● **Exercise requirements**:
Your task is to transcribe the records exactly, skipping every image.

.....

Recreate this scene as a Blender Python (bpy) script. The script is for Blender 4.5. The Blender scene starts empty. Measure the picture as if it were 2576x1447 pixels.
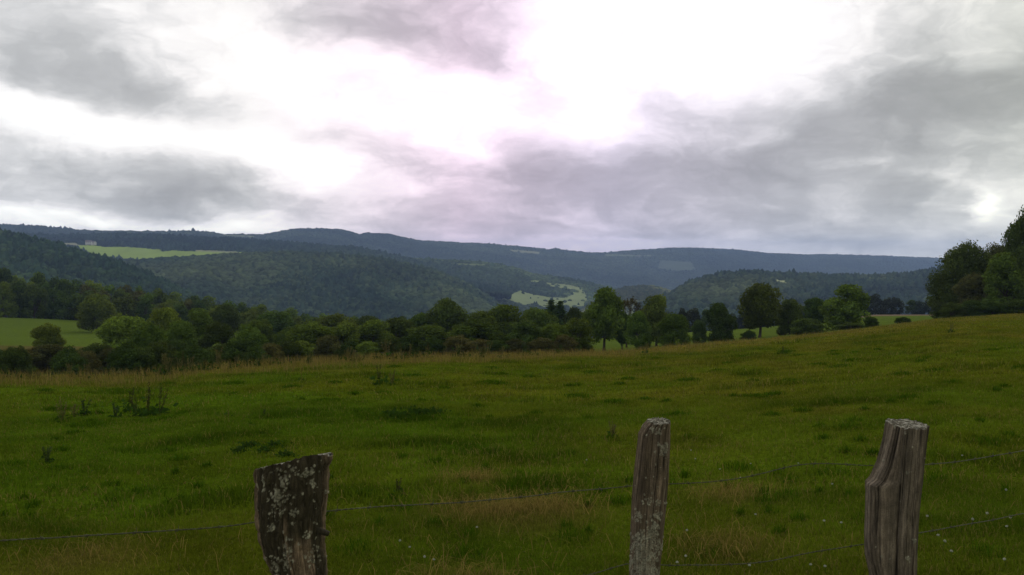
import bpy, math, random
import numpy as np
from mathutils import Vector, Matrix
R = math.radians
PI = math.pi
scn = bpy.context.scene
C = scn.collection

# ------------------------------------------------------------------ camera
PW, PH = 2576.0, 1448.0            # pixel frame used for measuring
F = 2143.0                         # focal length in those pixels
CX, CY = PW/2, PH/2
HY = 640.0                         # eye level in the picture
CAMZ = 1.65
TH = math.atan((CY-HY)/F)          # camera tilt (down)
cam_d = bpy.data.cameras.new('camera'); cam = bpy.data.objects.new('camera', cam_d); C.objects.link(cam)
cam.location = (0, 0, CAMZ); cam.rotation_euler = (PI/2 - TH, 0, 0)
cam_d.sensor_width = 36.0; cam_d.lens = 36.0*F/PW
cam_d.clip_start = 0.05; cam_d.clip_end = 60000
scn.camera = cam

def ray(px, py):
    a = (np.asarray(px, float)-CX)/F; b = -(np.asarray(py, float)-CY)/F
    dx = a; dy = math.cos(TH) + b*math.sin(TH); dz = -math.sin(TH) + b*math.cos(TH)
    return dx/dy, dz/dy            # per metre of depth y
def P(px, py, Y):
    u, w = ray(px, py)
    return Vector((float(u)*Y, Y, CAMZ + float(w)*Y))
def project(x, y, z):
    a = x; b = y*math.cos(TH)-(z-CAMZ)*math.sin(TH); c = y*math.sin(TH)+(z-CAMZ)*math.cos(TH)
    return CX+F*a/b, CY-F*c/b
def zat(py, Y):
    return CAMZ + ray(CX, py)[1]*Y
def azel(px, py):
    u, w = ray(px, py)
    return math.atan2(float(u), 1.0), math.atan2(float(w), math.hypot(1.0, float(u)))

# ------------------------------------------------------------------ view + light
scn.view_settings.view_transform = 'Standard'; scn.view_settings.look = 'None'
scn.view_settings.exposure = 0.0; scn.view_settings.gamma = 1.0
scn.render.engine = 'CYCLES'
scn.cycles.max_bounces = 6; scn.cycles.diffuse_bounces = 3; scn.cycles.glossy_bounces = 2
scn.cycles.transmission_bounces = 3; scn.cycles.volume_bounces = 0; scn.cycles.transparent_max_bounces = 6
scn.cycles.use_denoising = True
try: scn.cycles.denoising_prefilter = 'ACCURATE'
except Exception: pass
SUN_EL, SUN_AZ = R(33), math.atan2((1560-CX)/F, 1)   # behind the brightest cloud gap

sun_d = bpy.data.lights.new('sun', 'SUN'); sun = bpy.data.objects.new('sun', sun_d); C.objects.link(sun)
sun_d.energy = 0.7; sun_d.angle = R(14); sun_d.color = (1.0, 0.95, 0.88)
sd = Vector((math.sin(SUN_AZ)*math.cos(SUN_EL), math.cos(SUN_AZ)*math.cos(SUN_EL), math.sin(SUN_EL)))
sun.rotation_euler = sd.to_track_quat('Z', 'Y').to_euler(); sun.location = sd*200

world = bpy.data.worlds.new("World"); scn.world = world; world.use_nodes = True
wt = world.node_tree; wt.nodes.clear()

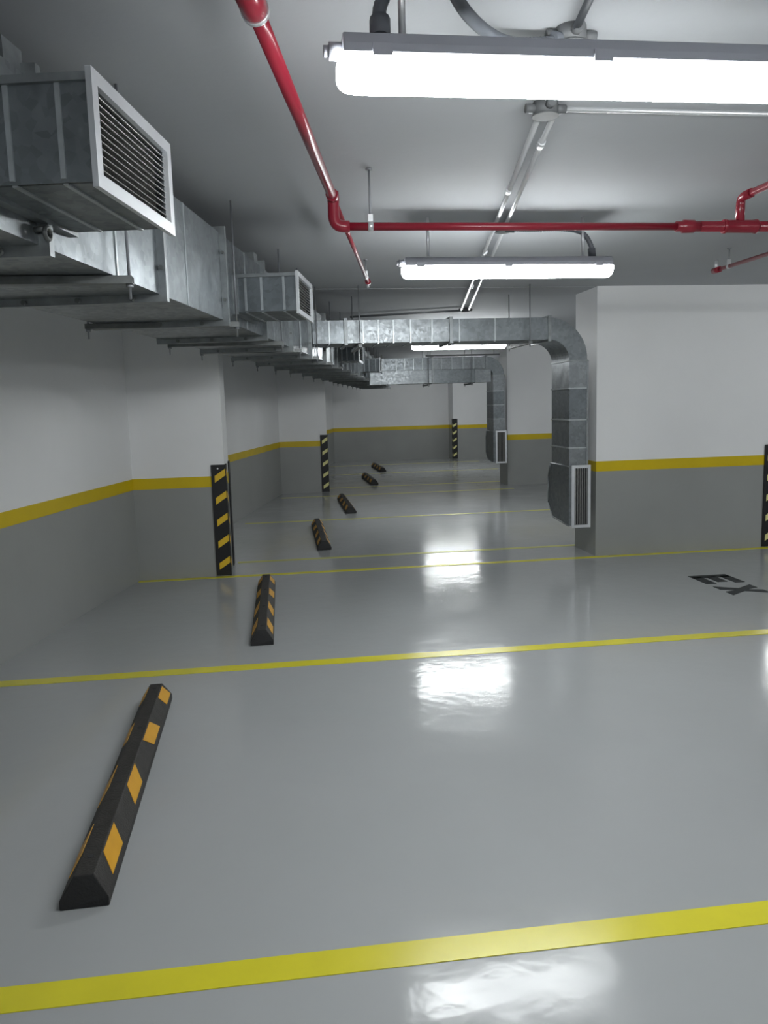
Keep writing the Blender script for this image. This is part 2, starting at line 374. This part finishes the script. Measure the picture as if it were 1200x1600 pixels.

.....

● **Output for this exercise**:
Recreate this scene as a Blender Python (bpy) script. The script is for Blender 4.5. The Blender scene starts empty. Measure the picture as if it were 2576x1447 pixels.
import bpy, math, random
import numpy as np
from mathutils import Vector, Matrix
R = math.radians
PI = math.pi
scn = bpy.context.scene
C = scn.collection

# ------------------------------------------------------------------ camera
PW, PH = 2576.0, 1448.0            # pixel frame used for measuring
F = 2143.0                         # focal length in those pixels
CX, CY = PW/2, PH/2
HY = 640.0                         # eye level in the picture
CAMZ = 1.65
TH = math.atan((CY-HY)/F)          # camera tilt (down)
cam_d = bpy.data.cameras.new('camera'); cam = bpy.data.objects.new('camera', cam_d); C.objects.link(cam)
cam.location = (0, 0, CAMZ); cam.rotation_euler = (PI/2 - TH, 0, 0)
cam_d.sensor_width = 36.0; cam_d.lens = 36.0*F/PW
cam_d.clip_start = 0.05; cam_d.clip_end = 60000
scn.camera = cam

def ray(px, py):
    a = (np.asarray(px, float)-CX)/F; b = -(np.asarray(py, float)-CY)/F
    dx = a; dy = math.cos(TH) + b*math.sin(TH); dz = -math.sin(TH) + b*math.cos(TH)
    return dx/dy, dz/dy            # per metre of depth y
def P(px, py, Y):
    u, w = ray(px, py)
    return Vector((float(u)*Y, Y, CAMZ + float(w)*Y))
def project(x, y, z):
    a = x; b = y*math.cos(TH)-(z-CAMZ)*math.sin(TH); c = y*math.sin(TH)+(z-CAMZ)*math.cos(TH)
    return CX+F*a/b, CY-F*c/b
def zat(py, Y):
    return CAMZ + ray(CX, py)[1]*Y
def azel(px, py):
    u, w = ray(px, py)
    return math.atan2(float(u), 1.0), math.atan2(float(w), math.hypot(1.0, float(u)))

# ------------------------------------------------------------------ view + light
scn.view_settings.view_transform = 'Standard'; scn.view_settings.look = 'None'
scn.view_settings.exposure = 0.0; scn.view_settings.gamma = 1.0
scn.render.engine = 'CYCLES'
scn.cycles.max_bounces = 6; scn.cycles.diffuse_bounces = 3; scn.cycles.glossy_bounces = 2
scn.cycles.transmission_bounces = 3; scn.cycles.volume_bounces = 0; scn.cycles.transparent_max_bounces = 6
scn.cycles.use_denoising = True
try: scn.cycles.denoising_prefilter = 'ACCURATE'
except Exception: pass
SUN_EL, SUN_AZ = R(33), math.atan2((1560-CX)/F, 1)   # behind the brightest cloud gap

sun_d = bpy.data.lights.new('sun', 'SUN'); sun = bpy.data.objects.new('sun', sun_d); C.objects.link(sun)
sun_d.energy = 0.7; sun_d.angle = R(14); sun_d.color = (1.0, 0.95, 0.88)
sd = Vector((math.sin(SUN_AZ)*math.cos(SUN_EL), math.cos(SUN_AZ)*math.cos(SUN_EL), math.sin(SUN_EL)))
sun.rotation_euler = sd.to_track_quat('Z', 'Y').to_euler(); sun.location = sd*200

world = bpy.data.worlds.new("World"); scn.world = world; world.use_nodes = True
wt = world.node_tree; wt.nodes.clear()

Keep writing the Blender script for this image. This is part 2, starting at line 374. This part finishes the script. Measure the picture as if it were 1200x1600 pixels.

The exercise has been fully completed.